While the effective rate for smaller breweries is 57.6 percent, their typical payment is about 710 won because the levy is calculated based on cost of production, allowing the biggest brewers to remain dominant as demand grows, Hong said.

“Compared to the regular brands I’ve always had, I’m surprised to find the rich flavors in these craft beers,” company worker Jeon Mi Young, 36, said at a downtown branch of the Oktoberfest microbrewery chain last month. “Although I like drinking beer, I’ve never really had a chance to try craft beers as they’re still hard to find.”

Paying More

AB InBev said this week it is paying $5.8 billion for Oriental Brewery, a business it sold to KKR & Co. in 2009 for $1.8 billion as it sought to cut debt. Since then, Oriental Brewery has become South Korea’s largest beer maker and more than doubled earnings, boosted by its Cass brand.

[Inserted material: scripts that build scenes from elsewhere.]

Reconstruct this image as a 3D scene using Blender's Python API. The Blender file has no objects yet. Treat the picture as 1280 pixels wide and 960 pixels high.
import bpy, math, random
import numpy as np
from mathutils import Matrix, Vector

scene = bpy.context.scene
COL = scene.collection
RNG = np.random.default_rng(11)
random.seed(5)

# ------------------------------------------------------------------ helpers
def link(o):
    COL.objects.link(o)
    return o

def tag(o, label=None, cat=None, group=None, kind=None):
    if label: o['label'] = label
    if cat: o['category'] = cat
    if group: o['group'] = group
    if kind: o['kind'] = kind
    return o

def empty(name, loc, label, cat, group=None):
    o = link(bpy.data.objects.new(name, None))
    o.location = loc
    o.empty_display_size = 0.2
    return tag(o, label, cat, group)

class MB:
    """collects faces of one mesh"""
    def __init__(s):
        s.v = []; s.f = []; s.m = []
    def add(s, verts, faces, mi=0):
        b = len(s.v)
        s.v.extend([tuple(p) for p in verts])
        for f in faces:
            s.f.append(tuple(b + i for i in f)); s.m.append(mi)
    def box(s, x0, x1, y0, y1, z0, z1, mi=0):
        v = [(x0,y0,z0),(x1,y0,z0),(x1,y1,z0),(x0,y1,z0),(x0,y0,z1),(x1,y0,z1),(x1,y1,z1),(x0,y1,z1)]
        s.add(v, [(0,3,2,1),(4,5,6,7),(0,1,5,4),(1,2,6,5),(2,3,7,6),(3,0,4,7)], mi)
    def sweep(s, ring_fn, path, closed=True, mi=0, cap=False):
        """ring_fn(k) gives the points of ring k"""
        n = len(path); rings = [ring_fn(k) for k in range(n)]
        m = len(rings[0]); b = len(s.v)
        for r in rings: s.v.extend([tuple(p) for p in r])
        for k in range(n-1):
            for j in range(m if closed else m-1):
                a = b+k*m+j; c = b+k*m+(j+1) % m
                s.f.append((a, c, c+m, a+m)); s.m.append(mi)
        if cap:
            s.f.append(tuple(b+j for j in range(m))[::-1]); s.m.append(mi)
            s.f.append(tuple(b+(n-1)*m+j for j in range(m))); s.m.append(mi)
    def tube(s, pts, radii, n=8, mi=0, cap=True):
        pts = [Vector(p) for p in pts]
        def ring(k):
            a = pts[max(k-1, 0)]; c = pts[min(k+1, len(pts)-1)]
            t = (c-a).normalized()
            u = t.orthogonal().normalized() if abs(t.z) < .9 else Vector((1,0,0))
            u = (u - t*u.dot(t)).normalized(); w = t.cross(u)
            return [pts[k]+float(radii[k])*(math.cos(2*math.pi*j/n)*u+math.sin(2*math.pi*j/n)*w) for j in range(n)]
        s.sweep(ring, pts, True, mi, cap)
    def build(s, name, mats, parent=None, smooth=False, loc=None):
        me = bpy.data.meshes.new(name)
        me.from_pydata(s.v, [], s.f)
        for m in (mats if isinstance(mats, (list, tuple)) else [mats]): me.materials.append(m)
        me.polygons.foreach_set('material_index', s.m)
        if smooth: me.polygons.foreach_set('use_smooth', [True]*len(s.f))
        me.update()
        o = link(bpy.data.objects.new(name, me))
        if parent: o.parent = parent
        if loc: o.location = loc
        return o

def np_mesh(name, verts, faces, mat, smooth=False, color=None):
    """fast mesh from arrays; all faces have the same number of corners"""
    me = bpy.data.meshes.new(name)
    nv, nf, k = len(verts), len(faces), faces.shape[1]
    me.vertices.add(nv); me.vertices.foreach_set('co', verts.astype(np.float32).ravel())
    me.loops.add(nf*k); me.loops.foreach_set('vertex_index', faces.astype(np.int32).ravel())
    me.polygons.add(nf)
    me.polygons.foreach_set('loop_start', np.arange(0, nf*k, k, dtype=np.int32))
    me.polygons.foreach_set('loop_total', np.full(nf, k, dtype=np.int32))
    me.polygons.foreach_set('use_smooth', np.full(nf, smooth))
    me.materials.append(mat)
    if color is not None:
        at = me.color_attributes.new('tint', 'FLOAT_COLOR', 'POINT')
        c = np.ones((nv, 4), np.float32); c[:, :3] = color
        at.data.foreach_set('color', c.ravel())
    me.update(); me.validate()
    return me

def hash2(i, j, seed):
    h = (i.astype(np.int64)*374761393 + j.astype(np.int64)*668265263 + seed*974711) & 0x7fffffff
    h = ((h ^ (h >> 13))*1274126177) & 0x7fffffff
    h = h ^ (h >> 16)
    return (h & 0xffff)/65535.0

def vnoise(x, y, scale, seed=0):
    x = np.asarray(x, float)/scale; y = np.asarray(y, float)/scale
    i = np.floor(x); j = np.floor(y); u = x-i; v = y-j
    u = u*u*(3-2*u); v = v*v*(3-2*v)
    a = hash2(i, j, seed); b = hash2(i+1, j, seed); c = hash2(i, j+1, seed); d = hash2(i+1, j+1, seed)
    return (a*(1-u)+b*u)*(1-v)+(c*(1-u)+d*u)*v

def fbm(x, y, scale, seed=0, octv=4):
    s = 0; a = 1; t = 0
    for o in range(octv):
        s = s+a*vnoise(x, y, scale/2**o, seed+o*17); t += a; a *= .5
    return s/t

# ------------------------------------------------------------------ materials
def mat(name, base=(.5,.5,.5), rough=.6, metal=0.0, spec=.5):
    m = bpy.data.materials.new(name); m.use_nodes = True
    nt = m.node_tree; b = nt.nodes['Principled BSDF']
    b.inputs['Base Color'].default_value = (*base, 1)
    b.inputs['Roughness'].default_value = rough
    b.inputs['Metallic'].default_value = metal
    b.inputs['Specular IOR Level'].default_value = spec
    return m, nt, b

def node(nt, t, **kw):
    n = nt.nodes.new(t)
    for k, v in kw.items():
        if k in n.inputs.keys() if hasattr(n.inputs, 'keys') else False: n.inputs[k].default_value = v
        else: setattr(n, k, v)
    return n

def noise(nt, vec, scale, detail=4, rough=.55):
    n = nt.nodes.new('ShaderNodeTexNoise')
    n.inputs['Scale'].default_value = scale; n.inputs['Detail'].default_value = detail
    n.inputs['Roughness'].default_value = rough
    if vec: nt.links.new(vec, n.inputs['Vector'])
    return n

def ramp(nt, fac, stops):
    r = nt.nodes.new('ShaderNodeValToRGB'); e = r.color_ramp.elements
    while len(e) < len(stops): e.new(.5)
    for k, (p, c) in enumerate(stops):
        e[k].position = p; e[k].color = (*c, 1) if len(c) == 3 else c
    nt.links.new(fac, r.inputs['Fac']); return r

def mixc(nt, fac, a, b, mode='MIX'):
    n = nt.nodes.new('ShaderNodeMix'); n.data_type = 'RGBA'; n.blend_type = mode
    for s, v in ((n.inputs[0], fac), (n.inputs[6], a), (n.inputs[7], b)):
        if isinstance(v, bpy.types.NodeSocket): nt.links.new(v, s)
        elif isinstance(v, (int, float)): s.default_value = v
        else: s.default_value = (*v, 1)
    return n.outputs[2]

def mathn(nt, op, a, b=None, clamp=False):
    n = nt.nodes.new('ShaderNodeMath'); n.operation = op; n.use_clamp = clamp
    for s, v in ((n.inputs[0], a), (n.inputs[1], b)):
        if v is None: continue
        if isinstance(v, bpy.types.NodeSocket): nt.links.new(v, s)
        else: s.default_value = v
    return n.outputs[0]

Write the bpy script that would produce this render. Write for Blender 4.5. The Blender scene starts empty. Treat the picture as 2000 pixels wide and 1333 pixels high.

South Korea’s beer market was worth $1.3 billion in 2013, a 6 percent increase from a year earlier, and is forecast to reach $1.6 billion by 2017, according to a Bloomberg Industries report published this week. Oriental Brewery and Hite Jinro had a combined 94.8 percent market share in 2012, according to the report, which cited data from Euromonitor International.

“Korean consumers have become more sophisticated and interested in what else is out there, not just beer,” said Daniel Tudor, one of three partners of the Booth microbrewery in Seoul. “This is bottom-up stuff, and people enjoy it because rough around the edges. Five or ten years from now, the whole landscape for beer will be different.”

Lower Taxes

The finance ministry said yesterday the lower tax rate for microbreweries - an effective 43.2 percent - will take effect from April, and they’ll be able to sell their beer off-site from Feb. 21.

While microbreweries may still pay more than Hite Jinro and Oriental Brewery, the reduction will help smaller brewers operating with slim profit margins to stay afloat, said Lee Won Sik, whose Oktoberfest has eight branches, including one in the Gangnam neighborhood made famous by rapper Psy.

“Many small beer producers closed because they couldn’t reach economies of scale and suffered due to the excessive tax burden, low sales and expensive management costs,” he said.

For Platinum Brewing Co., high taxes were a major reason for its decision to relocate from South Korea to Yantai, northeast China, in 2010. With signs of industry deregulation at home, Platinum is planning to return in three to five years, according to spokesman Song Byeong Chul.

‘Impossible’

“The environment back then was almost impossible for us,” Song said by phone. “The government had no idea what it needed to do to accommodate the emerging small beer makers.”

Even more than the reduced tax burden, microbreweries will benefit from a broader sales network allowed under the rule changes, according to Craftone owner Chung Hyun Chul, whose American-style beer is called ‘Mingle.’

“It’s an opportunity for us,” Chung said. “We weren’t even allowed to compete with major companies before.”

Oriental Brewery and Hite Jinro, whose main Cass and Hite beers are identically priced with the same 4.5 percent alcohol content, are already responding to the market changes. Hite introduced its Queen’s Ale in September, while Oriental Brewery said it will introduce a new ale beer early this year.

“We will further develop new products and try to improve our existing products to meet consumer demand,” said Hite Jinro spokesman Choi Yong Woon, who predicts competition may intensify further if Oriental Brewery’s new owner sells more of its international brands, including Budweiser and Corona.

Oriental Brewery spokeswoman Lee Eun Ah said South Korea’s beer market will be “invigorated” by microbreweries selling in more locations and the arrival of Lotte Liquor, a unit of South Korea’s fifth-biggest industrial group, which broke ground on a 50,000-kiloliter capacity beer factory last year.

For Kim at Vaneheim, the changes are welcome even if they bring more competition from other brewers. She likens the surging interest in beer with the sudden spread of coffee shops across the country over the past decade.

“People have just started to pay more attention to beer,” she said.